Is there anything that would make it easier? I'd like to be able to make rescaling as intuitive as possible, so suggestions welcome.
(The intention is that the point you drag stays fixed and the rest of the chart will expand if you drag up or right and contract if you drag down or left. The chart can be panned by dragging either of the axes).
I wrote a long screed in reply to this, and then lost the whole lot with a misclick, so maybe I'm not the ideally competent user. But since data visualisation could also involve the interface with the visualisation, here's tedious detail.
The
paradigmbehaviour I expected at first was that click-and-drag would select a box to expand into the whole plot, with the
Full Year and
Recent Progress buttons providing the undo function.
Current behaviour, where undo is also provided by a drag, has the fundamental problem that it's not a homomorphism
1: after a click-and-drag that didn't do what I expected, clicking again and dragging the pointer back to where I started doesn't get me back to the same place (nor do two drags releasing the button midway have the same effect as one continuous drag between the same endpoints). I try to undo and find myself at -4000 distance or so with only IronOx's progress displayed.
The other real difficulty is that the scale of response doesn't seem natural or consistent. A long drag right sometimes expands the time axis enormously; sometimes an attempt to contract the axis leaves the graph at the same scale but changes the grid lines to a fine mesh.
If after overexpanding the time axis I manage to contract again, I often find the distance axis has contracted too. Possibly the manoeuvre has made the app oversensitive to a small wobble up or down as I drag left?

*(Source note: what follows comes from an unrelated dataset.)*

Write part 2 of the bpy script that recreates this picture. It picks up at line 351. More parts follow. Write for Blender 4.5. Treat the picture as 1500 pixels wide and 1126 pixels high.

The X and Y scales need to be completely independent. Of course when the distance axis is overcontracted it's very hard, and quite unnatural, to find the right place to click and reexpand: particularly if the zero line is off the screen.
Perhaps I'm overconditioned to expect the axis to be on the zero line, but the location of the time axis scroll bar is unintuitive. It took until a couple of days ago to discover either scroll bar, and when I found them the natural action was to click on the pointed ends, rather than dragging, but this had no effect.
Of course it would be much easier to learn how it worked if the graph could respond continuously
during a click-and-drag; if this is impossible maybe a rectangular that appeared around the pointer could do?
Quite unrelatedly, the font displays really badly on this Windows XP machine. In Firefox horizontal text is illegible, in Chrome the vertical axis label is.